Convicted sex offenders have been housed in budget hotels, posing risk to public, warn inspectors

Convicted sex offenders have been housed in budget hotels, posing risk to public, warn inspectors

Checks to establish the risks they posed to communities, families and their children were inadequate in a third of cases and a third of offenders had no home visits by probation officers even though there should have been, potentially putting children at risk.

Dame Glenys Stacey, chief inspector of probation, said the system was not working “anywhere near well enough from start to finish.”

“It’s not acceptable to put a convicted sex offender in a budget hotel or other accommodation which will be shared by the general public,” she added.

“These are convicted sexual offenders that are in accommodation where other people – families, women, children – are sleeping or staying and they are not being supervised.

“It’s a desperately uncomfortable mix.

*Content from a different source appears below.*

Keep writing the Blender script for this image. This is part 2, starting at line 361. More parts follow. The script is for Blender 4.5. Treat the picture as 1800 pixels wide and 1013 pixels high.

On the first night of this individual’s freedom when they are most at risk of reverting to their former behaviour, they are in accommodation where opportunities are present as opposed to approved premises where they would be under curfew and locked in.”

Her report warned there were insufficient places in secure approved hostels as numbers on the sex offenders’ register had risen by 60% since 2010 to 58,637.  Some 13,580 prisoners are currently serving jail terms for sexual offences, nearly a fifth of the jail population.

The report cited the case of Jack, jailed for four years for a serious sexual offence and who had significant disabilities yet was released unsupervised into a budget hotel.

Two weeks after his release and with Jack saying he was “hungry and without any money,” there was still no appropriate accommodation so he had to be moved to another budget hotel.

Previous research by inspectors has found 10% of prisoners are homeless on release although in this sample it was slightly lower. “We found it hard to see how such accommodation could be defensible in terms of protecting the public,” said the inspectors.

It was not just after but also in prison that there was a failure to protect the public with inspectors citing the case of a prisoner who used another inmate’s phone account to contact his victim.